そんな代議士の選挙区民を調べてみると、何となく高速道で荒っぽいマナー違反運転をする車の「県(地名?)ナンバー」と符合するから面白い。
とにかく民主党は素人集団であるほか、水と油の混合物体で、情けないが、とても我々の生命を預けられる政治集団には思えない。こんな悪質な“事件”を起こして謝罪で済むのなら、うそつきで無責任な悪いやつほど代議士になりたくなるだろう。(もうなっている、という声が聞こえそうだが…)

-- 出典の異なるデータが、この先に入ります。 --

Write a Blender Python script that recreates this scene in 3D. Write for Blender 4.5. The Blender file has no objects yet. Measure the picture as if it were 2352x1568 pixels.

他方、ホリエモンの会社も次々に立ち入り検査が入り、株式市場の違法行為がさらけ出されているが、以前堀江氏が立候補したとき、私は代議士になって「インサイダー取引でもする気か?」と書いた。どうやら当たったようだが、とにかく彼は30代前半、仲間も30代が多く、最近逮捕された役員は28歳とか。私に言わせれば、「学園祭の株式ごっこ」を継続しているに過ぎないように思う。そんな彼らを「時代を象徴する英雄」であるかのようにもてはやした政治家やマスコミの責任はきわめて大きい。所詮は「餓鬼」のままごとだったのである。勿論、30代の青年男女全部がそうだという訳ではない。
何故それが彼らに出来たのか?そこが問題なのだが、彼らの親は勿論、指導すべき大学教授たちが、彼らを指導できなかったのである。そして一般人達は彼らの学歴を聞いただけで学歴コンプレックスを抱き、自分の“自信のなさ”も加わって下手に出たから、彼らが「傲慢」になったのである。つまり、あんな出来損ないを育てたのは、大人達の無気力さであり、それゆえ彼らから「馬鹿にされ、舐められた」のである。永田議員も同類である.
国際関係、特に中国・韓国との関係もこれと同様であり、その根底には、戦を忘れた現代日本の「大人たち」の闘争心不足と自信欠如が大きく影響しているように思われる。
その意味で、昨日、私は藤沢周平の武士の魂を扱った映画「蝉しぐれ」に感動して「悔し涙」を流したのである。